Diaz-Balart said he won't consider a Cuban ambassador or other diplomats representatives of the people who live on the island.

"Cuba's true leaders, those are the ones that are in the prisons,"  Diaz-Balart said, or who've had their professional licenses or rationing cards taken away as a punishment for their political views. "The Castro regime is not the Cuban people. If only we had a president who knew the difference."

Curbelo, a freshman who represents the most vulnerable of the three districts, echoed Ros-Lehtinen and Diaz-Balart's concerns about Cuban spies disguised as embassy personnel entering the U.S.

"Now those spies have a base," he said. All three pledged to oppose any legislative efforts to lift the trade embargo against Cuba, or to provide more funding to the State Department to fund the U.S. embassy in Havana.

Appearing side-by-side with the members of Congress was former Rep. Lincoln Diaz-Balart, the older of the two brothers, whom Ros-Lehtinen recognized for leading the charge while in office to codify the embargo into law.

"Thanks to Lincoln, President Obama today wasn't able to do much more damage," Ros-Lehtinen said. Diaz-Balart said Obama's move to normalize diplomatic relations with Cuba nevertheless "violates the spirit" of the embargo law, which says the sanctions can't be lifted until Cuba agrees to a series of steps, including freeing political prisoners, holding free multiparty elections and allowing freedom of the press and of assembly.

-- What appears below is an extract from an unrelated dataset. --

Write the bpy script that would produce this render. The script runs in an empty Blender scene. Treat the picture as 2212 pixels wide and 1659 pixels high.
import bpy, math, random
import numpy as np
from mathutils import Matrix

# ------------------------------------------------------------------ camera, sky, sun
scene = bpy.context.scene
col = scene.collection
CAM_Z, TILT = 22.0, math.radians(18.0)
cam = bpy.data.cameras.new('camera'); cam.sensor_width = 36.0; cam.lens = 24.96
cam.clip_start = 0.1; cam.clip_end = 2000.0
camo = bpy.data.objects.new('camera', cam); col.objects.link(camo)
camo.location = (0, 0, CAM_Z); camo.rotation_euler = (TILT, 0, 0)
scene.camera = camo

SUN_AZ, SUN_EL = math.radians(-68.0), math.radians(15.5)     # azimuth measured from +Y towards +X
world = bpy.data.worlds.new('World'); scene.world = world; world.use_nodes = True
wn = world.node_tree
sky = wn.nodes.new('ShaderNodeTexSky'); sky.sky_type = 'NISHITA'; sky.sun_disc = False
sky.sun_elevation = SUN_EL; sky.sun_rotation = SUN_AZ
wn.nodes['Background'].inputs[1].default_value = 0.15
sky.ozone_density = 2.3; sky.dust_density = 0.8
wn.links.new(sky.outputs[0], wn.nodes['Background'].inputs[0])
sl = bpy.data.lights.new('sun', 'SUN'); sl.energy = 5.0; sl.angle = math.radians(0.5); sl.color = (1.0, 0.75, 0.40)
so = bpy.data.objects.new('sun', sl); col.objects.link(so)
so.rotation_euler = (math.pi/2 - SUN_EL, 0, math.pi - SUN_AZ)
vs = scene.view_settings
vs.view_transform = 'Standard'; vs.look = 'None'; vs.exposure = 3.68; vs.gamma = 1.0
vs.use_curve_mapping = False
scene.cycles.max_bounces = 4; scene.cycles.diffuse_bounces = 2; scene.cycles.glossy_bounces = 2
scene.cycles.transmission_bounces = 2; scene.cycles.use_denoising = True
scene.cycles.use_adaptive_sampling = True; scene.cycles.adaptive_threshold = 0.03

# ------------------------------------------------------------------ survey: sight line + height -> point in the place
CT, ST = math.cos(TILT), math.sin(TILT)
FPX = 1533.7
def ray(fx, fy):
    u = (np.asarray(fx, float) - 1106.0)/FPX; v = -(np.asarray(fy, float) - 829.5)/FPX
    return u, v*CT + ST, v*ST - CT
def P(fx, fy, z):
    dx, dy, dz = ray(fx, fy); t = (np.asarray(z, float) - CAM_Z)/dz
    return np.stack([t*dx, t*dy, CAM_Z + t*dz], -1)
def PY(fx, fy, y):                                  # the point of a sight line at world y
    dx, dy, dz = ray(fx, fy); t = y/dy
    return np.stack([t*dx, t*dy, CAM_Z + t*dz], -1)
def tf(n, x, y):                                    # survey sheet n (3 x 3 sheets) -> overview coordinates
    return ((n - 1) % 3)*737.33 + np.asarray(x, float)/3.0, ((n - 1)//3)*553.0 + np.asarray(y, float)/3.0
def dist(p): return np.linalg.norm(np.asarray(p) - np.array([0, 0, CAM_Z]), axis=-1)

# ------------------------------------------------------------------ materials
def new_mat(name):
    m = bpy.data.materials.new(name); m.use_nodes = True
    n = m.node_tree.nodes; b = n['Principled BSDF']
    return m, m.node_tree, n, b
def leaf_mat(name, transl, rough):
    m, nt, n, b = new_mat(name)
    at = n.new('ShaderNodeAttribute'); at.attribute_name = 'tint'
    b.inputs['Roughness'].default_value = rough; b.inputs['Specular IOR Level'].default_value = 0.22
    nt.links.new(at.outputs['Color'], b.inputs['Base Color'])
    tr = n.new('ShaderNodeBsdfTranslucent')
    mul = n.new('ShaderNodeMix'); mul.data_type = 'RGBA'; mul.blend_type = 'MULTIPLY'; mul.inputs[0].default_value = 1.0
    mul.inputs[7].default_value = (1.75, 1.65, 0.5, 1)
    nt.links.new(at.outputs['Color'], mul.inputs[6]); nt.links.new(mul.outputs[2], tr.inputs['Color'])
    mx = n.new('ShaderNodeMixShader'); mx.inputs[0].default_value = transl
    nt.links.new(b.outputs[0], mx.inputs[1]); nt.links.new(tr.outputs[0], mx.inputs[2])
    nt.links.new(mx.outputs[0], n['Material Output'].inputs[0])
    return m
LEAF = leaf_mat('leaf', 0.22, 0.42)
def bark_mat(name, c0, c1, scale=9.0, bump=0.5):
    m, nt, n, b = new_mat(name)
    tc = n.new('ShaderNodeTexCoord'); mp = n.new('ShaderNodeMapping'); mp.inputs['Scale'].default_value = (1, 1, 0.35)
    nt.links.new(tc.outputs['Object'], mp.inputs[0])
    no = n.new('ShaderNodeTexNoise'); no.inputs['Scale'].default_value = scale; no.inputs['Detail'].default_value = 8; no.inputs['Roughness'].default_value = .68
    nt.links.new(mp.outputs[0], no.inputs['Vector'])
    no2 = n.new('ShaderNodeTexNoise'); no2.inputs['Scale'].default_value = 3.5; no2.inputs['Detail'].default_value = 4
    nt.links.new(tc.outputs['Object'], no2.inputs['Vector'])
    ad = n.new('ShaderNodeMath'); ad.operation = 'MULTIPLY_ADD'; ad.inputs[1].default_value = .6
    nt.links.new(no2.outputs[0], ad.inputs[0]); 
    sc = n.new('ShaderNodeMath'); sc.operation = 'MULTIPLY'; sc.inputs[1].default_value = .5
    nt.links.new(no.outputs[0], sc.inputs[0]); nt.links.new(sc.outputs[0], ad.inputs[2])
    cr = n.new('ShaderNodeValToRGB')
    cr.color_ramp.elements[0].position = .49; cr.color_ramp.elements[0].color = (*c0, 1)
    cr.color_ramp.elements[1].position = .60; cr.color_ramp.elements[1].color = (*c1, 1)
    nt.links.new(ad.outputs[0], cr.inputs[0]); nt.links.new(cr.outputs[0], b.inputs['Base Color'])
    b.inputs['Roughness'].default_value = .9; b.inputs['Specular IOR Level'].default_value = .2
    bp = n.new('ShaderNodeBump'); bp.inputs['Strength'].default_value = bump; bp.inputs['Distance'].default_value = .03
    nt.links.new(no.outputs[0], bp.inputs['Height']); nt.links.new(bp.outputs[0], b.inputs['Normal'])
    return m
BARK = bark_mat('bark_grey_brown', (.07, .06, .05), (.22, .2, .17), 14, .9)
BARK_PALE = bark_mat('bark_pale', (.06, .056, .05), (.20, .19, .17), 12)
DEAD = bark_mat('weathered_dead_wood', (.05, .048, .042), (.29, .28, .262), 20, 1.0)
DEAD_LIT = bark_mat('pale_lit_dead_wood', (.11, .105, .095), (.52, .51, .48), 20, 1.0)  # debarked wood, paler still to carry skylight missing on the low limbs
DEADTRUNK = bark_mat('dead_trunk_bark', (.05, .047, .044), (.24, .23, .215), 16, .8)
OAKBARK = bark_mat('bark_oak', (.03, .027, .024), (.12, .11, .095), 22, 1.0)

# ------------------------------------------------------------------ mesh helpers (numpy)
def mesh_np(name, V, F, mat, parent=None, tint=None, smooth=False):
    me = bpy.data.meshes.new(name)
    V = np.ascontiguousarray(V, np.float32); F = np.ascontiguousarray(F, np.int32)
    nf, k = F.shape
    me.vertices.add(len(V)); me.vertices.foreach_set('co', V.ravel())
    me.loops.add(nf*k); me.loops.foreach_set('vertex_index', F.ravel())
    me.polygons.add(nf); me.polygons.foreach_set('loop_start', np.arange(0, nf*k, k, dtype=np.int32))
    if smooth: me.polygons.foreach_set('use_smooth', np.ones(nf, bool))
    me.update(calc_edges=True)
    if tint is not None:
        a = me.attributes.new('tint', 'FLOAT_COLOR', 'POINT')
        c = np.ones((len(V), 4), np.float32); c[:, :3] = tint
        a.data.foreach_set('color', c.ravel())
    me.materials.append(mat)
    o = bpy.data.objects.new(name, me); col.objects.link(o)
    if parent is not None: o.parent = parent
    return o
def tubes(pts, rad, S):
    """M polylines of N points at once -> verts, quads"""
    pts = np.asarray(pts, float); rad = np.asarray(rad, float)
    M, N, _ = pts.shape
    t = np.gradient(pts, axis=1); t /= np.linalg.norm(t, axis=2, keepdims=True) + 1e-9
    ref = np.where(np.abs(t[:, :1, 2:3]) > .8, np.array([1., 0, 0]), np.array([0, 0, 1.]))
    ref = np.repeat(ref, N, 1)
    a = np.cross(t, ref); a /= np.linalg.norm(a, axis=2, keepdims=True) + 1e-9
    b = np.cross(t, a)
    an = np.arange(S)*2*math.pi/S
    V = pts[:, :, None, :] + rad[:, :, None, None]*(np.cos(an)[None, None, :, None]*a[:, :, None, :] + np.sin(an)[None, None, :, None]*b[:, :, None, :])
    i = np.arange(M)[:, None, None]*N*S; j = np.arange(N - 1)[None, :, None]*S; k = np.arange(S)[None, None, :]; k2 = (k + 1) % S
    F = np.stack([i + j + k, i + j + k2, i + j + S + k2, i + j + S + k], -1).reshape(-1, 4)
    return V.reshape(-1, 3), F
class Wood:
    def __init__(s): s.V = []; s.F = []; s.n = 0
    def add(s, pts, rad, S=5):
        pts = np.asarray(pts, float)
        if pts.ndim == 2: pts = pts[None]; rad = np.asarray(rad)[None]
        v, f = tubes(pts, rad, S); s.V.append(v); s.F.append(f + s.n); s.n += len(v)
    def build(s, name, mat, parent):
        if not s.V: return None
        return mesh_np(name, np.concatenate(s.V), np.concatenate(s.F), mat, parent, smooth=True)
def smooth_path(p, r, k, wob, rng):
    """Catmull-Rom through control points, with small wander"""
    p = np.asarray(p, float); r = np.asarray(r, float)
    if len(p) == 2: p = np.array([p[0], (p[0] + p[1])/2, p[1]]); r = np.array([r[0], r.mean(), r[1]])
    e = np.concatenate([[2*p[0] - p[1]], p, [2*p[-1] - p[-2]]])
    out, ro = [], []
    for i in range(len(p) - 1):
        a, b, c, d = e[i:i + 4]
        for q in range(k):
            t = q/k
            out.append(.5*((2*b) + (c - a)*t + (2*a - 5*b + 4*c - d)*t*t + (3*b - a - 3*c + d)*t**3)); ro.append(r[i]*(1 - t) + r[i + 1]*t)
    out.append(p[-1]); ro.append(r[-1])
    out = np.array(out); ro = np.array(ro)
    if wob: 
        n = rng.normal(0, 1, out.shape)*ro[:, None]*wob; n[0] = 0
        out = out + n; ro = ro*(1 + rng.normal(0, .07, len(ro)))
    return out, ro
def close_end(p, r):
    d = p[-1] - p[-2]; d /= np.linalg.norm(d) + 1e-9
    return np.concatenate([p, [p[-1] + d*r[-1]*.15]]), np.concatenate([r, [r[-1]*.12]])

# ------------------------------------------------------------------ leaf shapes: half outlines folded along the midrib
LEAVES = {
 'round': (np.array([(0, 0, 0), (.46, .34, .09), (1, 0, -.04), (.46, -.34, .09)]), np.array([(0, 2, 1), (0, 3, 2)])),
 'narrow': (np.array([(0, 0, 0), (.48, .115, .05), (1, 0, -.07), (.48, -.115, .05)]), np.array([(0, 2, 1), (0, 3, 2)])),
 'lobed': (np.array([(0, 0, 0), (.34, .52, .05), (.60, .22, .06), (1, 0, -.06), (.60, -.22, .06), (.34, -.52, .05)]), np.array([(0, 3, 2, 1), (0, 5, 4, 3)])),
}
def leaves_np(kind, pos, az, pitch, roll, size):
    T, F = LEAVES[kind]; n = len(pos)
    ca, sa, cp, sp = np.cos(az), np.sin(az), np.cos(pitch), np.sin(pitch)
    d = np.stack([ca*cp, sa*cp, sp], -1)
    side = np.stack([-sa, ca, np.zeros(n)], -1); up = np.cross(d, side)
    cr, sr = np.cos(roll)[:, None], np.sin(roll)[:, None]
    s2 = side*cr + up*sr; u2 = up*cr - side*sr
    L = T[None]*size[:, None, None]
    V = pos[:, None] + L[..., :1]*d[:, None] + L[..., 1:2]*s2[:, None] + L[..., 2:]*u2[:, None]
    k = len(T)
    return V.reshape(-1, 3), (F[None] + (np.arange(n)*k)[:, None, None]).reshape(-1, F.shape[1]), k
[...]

Diaz-Balart also made a cryptic reference to unnamed "other lobbyists" who will try to appeal to Congress on Cuba's behalf. "I think we're going to see one in September address you," he said, apparently referring to Pope Francis, who plans to visit the U.S. and Cuba.

"I hope I'm wrong," Diaz-Balart said later, when a Miami Herald reporter asked him for clarification.